Israele e Iran

Perché l’Iran non può avere l’arma atomica

Negli anni ’80, diversi movimenti pacifisti occidentali si rivolsero ai dissidenti d’oltrecortina in cerca di sostegno alla loro petizione contro il dispiegamento dei missili Pershing II della NATO in Europa. Con loro sorpresa, molti di essi, tra cui Václav Havel, si rifiutarono di supportarli. Il dissidente ceco, in un lungo saggio del 1985, The Anatomy of Reticence, ne spiegò così il motivo: «il pericolo di guerra non è causato dalle armi in quanto tali ma dalle realtà politiche».

Era la natura dei regimi politici a preoccuparlo più di ogni missile. «Senza cittadini liberi, rispettosi e autonomi – scrisse ancora Havel – non ci possono essere nazioni libere e indipendenti. Senza la pace interna, cioè la pace tra i cittadini e tra i cittadini e il loro stato, non ci può essere garanzia di pace esterna».

Questa riflessione spiega anche perché gli Stati liberal-democratici sono legittimati a possedere armi altamente distruttive, mentre quelli dittatoriali, no. La pericolosità di un’arma, infatti, dipende soprattutto dalla cornice politica in cui è collocata.

Nelle democrazie, il potere è suddiviso tra diversi organi (esecutivo, legislativo, giudiziario) e soggetto a controlli incrociati. Questo sistema riduce il rischio che le armi atomiche vengano utilizzate in modo avventato o per scopi aggressivi. In una tirannia, invece, il potere è concentrato nelle mani di un singolo individuo o di un gruppo ristretto, che opera senza meccanismi di supervisione, aumentando così il pericolo di un uso indiscriminato o destabilizzante.

I leader democratici, inoltre, rispondono del loro operato davanti al popolo e alle istituzioni, fatto che li dissuade da azioni estreme. Al contrario, i regimi dittatoriali agiscono privi di quella che i politologi chiamano accountability, rendendo impossibile una effettiva opposizione a decisioni pericolose o avventate.

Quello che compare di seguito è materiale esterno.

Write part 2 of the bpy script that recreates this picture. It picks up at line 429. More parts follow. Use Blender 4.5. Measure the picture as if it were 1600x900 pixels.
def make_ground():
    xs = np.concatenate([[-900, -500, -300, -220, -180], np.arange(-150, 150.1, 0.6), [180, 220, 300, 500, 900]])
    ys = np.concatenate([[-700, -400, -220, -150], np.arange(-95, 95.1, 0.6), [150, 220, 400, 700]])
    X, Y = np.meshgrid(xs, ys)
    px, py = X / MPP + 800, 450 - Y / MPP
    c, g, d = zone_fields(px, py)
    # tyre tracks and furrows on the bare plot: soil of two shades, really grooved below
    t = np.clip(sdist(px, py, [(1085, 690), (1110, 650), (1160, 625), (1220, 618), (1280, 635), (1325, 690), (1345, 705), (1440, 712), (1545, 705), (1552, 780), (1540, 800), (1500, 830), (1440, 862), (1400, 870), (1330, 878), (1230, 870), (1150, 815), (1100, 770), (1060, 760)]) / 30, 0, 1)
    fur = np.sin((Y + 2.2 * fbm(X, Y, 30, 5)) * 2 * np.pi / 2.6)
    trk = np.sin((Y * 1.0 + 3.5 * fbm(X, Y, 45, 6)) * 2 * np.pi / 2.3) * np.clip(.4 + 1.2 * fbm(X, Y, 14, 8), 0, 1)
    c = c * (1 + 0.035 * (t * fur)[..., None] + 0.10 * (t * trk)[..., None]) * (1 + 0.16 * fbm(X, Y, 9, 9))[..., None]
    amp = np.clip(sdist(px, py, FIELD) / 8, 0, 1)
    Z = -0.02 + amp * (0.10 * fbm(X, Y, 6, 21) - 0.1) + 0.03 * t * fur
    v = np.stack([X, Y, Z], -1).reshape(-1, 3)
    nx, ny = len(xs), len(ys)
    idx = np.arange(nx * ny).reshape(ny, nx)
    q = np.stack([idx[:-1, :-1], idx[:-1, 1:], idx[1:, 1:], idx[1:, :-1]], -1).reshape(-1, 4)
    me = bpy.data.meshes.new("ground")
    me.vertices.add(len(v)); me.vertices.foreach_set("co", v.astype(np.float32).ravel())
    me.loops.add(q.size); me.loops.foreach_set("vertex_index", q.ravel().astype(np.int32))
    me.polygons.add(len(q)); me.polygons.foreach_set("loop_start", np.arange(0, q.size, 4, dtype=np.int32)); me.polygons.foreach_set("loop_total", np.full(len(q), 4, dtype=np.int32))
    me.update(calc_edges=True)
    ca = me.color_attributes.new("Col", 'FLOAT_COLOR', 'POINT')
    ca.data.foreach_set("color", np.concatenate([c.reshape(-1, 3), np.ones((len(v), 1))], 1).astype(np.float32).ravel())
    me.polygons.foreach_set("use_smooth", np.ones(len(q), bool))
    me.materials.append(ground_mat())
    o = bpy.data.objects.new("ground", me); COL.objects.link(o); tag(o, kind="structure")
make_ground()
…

Il possesso di armi sofisticate, comprese quelle nucleari, è concepito dagli Stati democratici come strumento di deterrenza, non come uno mezzo di espansione o di aggressione. Le tirannie, invece, ambiscono a ottenere armi di distruzione di massa per destabilizzare l’ordine internazionale.

Nel caso specifico, la Repubblica Islamica dell’Iran è una teocrazia, ossia un governo retto da un clero che considera l’annichilimento di Israele come un momento fondamentale per accelerare la venuta del Mahdi, una misteriosa figura messianica dell’escatologia islamica, destinata ad annunciare la «Fine dei Tempi».

Gli ayatollah, a differenza dei governanti occidentali e democratici, non sono «attori razionali». Come è stato appena osservato, infatti, non perseguono obiettivi meramente «politici», bensì «teopolitici» e apocalittici. Nessun accordo o trattativa avrebbe mai modificato, né modificherà, l’intenzione degli ayatollah – che reputano un dovere religioso – di «cancellare Israele dalle carte geografiche».